阪神大震災に打ち克った人

 26日の高森顕徹先生ご法話富山県射水市親鸞会館)で、

感動的な再会がありました。

 鳥取県から参詣した男性Tさんは、平成7年の阪神大震災当時、

神戸製鋼に勤め、神戸市に住んでおられました。震災で心身ともに

痛手を負い、しばらく離れておられましたが、親鸞学徒として再び

力強く聞法を始められたのです。





(写真は、親鸞会館の「学徒の丘」のシバザクラ



 私は、平成4年ごろ神戸にいて、働き盛りの男性にもかかわらず

仕事の合間を縫って聞法するTさんを、素晴らしいなあと

思っていました。

 それが、私が異動で神戸を離れてから、1月17日早朝、

あの震度7の大揺れが神戸や淡路島を直撃し、わずか20秒の

揺れで、情緒ある港町が壊滅したのでした。
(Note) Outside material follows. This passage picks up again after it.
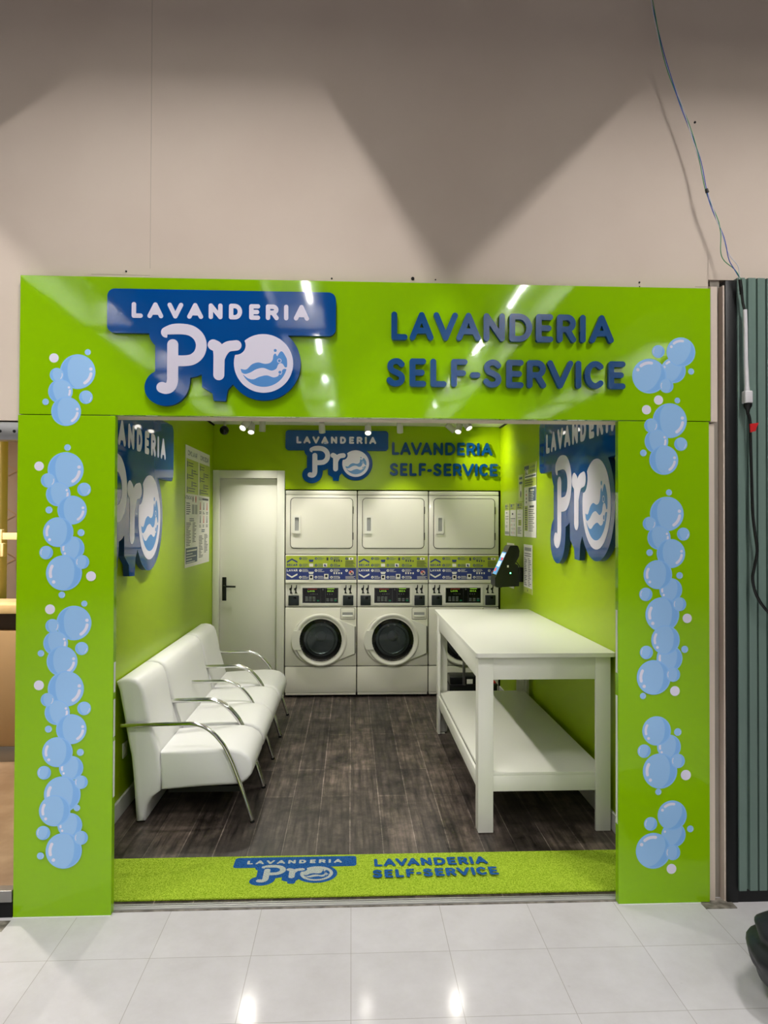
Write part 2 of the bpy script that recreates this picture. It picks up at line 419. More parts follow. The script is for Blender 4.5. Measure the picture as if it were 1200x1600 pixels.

死者6400人、

そのほとんどは、最初の衝撃による圧死といわれています。

「そろそろ起きないと……」とうつらうつらしていたTさんも

飛び起き、マンションも会社も半壊、仮設生活を余儀なくされた

のでした。盗難にも遭われたそうです。

 やがて鳥取へ戻られ、14年後の今、再び聞法を始められました。


 仏法を聞いていれば、病気にならなかったり、災難が来なく

なったりするのではありません。生身の体を持ち、火宅無常の世界に

住んでいるのですから。

 そんな人生の苦難が襲ってきても、それを乗り越えて生きる力は、

「何のために生きるのか」という人生の目的を知るところから

生まれます。震災後、多くの人が孤独死したことを考えると、

この生きる目的を知っていれば……と思わずにおれません。

 復興といっても、やがてはまた崩れるものを建てただけです。

心を弘誓の仏地に樹てる真の幸福に向かって歩み始めたTさんこそ、

阪神大震災に打ち克った人でしょう。